プレゼンの場面で、せっかくのチャンスを逃しているビジネスパーソンは多い。話題の書籍『対話するプレゼン』の著者、岩下宏一は、「プレゼンの場を、一方的に説明する場から、対話の場に変えた方がいい」と言います。本記事では、『対話するプレゼン』より、本文の一部を抜粋・加筆・再編集してお届けします。

“半生話法”とは?プレゼンが劇的に変わる話し方のコツ
本連載でお伝えしている、「対話するプレゼン」では「下を向いて資料を見る→前を向いて話す」を話し方の基本とします。このやり方を私は「半生(はんなま)話法」と名付けています。
「半生話法」とは、事前に用意した資料を活用しつつも、それに頼りきるのではなく、その場で生まれる言葉で語るスタイルです。
ここでは、プレゼン資料の本編ページをイメージしてください。
「対話するプレゼン」で採用している形式は、「ページタイトルー要点ー詳細」という3つのパートで構成されています。
1. ページタイトル:ページのテーマや主題を簡潔に示します。
2. 要点:そのページで伝えたい内容を数行で要約します。
3. 詳細:具体的な説明をします。1ページに詰め込みすぎないように
この形式を活用することで、プレゼンの流れをわかりやすく整理し、聞き手にとって理解しやすい構成にできます。
丸暗記せずに話す「半生話法」を使う
下記に「半生話法」の手順について、ご説明します。
丸暗記せずに話す「半生話法」の手順
①「ページタイトル」と「要点」を目視で確認する
↓
②目をあげ相手を見ながら、ページタイトルと要点を話す
↓
③次に「詳細」部分の、1つ目の箇条書き、グラフなど、アタマに入れられる分量の情報を目視で確認し、アタマに入れる
↓
④相手を見ながら、もしくは資料の該当箇所を指さしながら話す
↓
⑤「詳細」部分の次の箇条書き、グラフなどで③④を繰り返す
↓
⑥次のページに行ったら①から⑤までを繰り返す
注意)話している途中で忘れたら、いつでも資料を見て良い。

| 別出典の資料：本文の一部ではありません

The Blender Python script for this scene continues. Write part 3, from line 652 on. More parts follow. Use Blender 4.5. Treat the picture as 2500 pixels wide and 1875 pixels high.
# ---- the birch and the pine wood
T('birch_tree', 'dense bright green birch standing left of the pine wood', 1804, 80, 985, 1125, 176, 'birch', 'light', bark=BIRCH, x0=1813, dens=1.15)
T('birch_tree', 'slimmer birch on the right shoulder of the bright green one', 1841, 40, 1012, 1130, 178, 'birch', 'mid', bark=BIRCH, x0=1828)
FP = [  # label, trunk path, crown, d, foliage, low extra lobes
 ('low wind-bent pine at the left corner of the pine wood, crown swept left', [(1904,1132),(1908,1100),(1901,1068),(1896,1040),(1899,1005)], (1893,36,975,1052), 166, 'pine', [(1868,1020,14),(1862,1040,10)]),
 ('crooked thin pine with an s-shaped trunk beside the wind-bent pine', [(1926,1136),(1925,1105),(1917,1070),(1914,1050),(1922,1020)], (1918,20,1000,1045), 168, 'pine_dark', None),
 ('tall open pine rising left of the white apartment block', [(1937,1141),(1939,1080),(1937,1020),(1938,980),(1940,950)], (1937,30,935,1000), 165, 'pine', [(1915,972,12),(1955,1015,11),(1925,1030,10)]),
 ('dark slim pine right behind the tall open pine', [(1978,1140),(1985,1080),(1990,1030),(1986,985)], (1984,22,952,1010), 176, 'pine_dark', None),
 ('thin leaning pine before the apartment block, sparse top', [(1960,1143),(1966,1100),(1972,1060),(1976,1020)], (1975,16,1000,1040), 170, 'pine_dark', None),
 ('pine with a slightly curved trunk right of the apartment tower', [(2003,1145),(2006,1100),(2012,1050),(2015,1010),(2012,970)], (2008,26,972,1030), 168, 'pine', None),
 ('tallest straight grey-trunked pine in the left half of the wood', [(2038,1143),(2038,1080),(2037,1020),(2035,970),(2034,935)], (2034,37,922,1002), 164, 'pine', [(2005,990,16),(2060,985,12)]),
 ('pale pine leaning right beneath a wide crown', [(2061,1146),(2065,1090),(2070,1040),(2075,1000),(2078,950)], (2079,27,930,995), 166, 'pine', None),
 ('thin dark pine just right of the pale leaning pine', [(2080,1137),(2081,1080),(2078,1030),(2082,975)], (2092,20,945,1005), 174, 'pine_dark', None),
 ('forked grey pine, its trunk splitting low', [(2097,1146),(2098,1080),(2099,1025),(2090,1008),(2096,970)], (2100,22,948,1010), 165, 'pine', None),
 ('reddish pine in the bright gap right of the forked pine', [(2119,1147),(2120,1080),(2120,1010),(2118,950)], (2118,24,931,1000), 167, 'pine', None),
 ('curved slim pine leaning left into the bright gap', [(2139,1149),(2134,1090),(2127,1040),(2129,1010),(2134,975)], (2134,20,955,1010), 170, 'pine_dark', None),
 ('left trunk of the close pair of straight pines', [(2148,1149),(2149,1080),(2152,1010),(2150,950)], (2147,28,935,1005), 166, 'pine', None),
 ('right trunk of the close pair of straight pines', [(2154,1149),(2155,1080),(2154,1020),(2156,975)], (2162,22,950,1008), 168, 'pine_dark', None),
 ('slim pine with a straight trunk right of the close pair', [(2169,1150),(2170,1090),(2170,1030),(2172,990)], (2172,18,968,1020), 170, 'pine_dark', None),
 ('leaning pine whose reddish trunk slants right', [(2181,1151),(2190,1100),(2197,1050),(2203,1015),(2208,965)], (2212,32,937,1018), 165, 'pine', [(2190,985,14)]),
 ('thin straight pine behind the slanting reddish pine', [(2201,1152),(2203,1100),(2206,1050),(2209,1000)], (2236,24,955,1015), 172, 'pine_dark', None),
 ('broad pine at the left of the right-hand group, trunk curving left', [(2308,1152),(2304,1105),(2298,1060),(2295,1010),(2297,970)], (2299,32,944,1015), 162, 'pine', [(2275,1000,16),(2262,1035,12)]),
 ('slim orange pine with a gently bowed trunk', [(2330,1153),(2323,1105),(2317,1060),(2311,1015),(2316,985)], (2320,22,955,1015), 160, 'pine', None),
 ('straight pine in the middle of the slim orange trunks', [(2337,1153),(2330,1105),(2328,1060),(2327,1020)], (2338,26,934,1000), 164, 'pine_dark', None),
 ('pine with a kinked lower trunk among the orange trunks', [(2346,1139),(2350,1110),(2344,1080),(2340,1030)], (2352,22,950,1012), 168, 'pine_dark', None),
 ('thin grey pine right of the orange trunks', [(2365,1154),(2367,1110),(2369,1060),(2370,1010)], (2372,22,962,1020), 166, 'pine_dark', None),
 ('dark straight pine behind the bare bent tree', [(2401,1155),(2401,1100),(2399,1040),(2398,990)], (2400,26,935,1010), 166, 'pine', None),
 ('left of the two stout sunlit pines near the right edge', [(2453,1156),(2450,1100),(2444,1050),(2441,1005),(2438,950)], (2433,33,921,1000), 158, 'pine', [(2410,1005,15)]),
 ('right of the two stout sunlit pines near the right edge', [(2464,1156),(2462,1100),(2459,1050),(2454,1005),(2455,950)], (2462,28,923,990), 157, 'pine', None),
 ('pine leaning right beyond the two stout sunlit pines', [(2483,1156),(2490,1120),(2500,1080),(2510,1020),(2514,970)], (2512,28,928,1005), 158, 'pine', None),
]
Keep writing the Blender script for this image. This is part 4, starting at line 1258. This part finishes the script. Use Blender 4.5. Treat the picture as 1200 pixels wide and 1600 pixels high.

ただし読み上げない。確認したらまた顔をあげて話すこと。
この手順に沿って進めていくと、資料の読み上げになることが防げます。
「どこを話してるの?」聞き手を迷わせるプレゼンの落とし穴
こうすることで、語尾や表現が多少変わるくらいの、程よい「半生」の言葉として話すことができるのです。資料と「つかず離れず」の距離感を保ちながら話すのがちょうど良いバランスです。
いっぽうで、完全に資料から乖離した言葉になってしまうと、相手は「どこを話しているの?」と混乱してしまいます。それは避けましょう。
もし、資料に書いていない内容を話したいと思った時は、「これは資料にはないのですが」とひとこと前置きしてから話すことが重要です。このひと言があるだけで、相手が迷子にならず、話の流れがスムーズに進みます。
資料は見るけど、頼らない。“視線8割”のプレゼンが説得力を生む
また、資料を見ている時間と相手を見ている時間のバランスも大切です。目安として、資料を見ている時間を2割、相手を見ている時間を8割程度にしましょう。
もし話し始めた後に、話す内容が「飛ぶ」(アタマの中から消えてしまう)という事態が起きた場合は、焦らずにゆっくりと資料に目を落としましょう。
これは、ふだんの打ち合わせなどで自然に行っていることと同じです。プレゼンでも、同じように対応すれば何の問題もありません。資料を見て冷静に内容を確認すれば、すぐに話の流れを取り戻すことができます。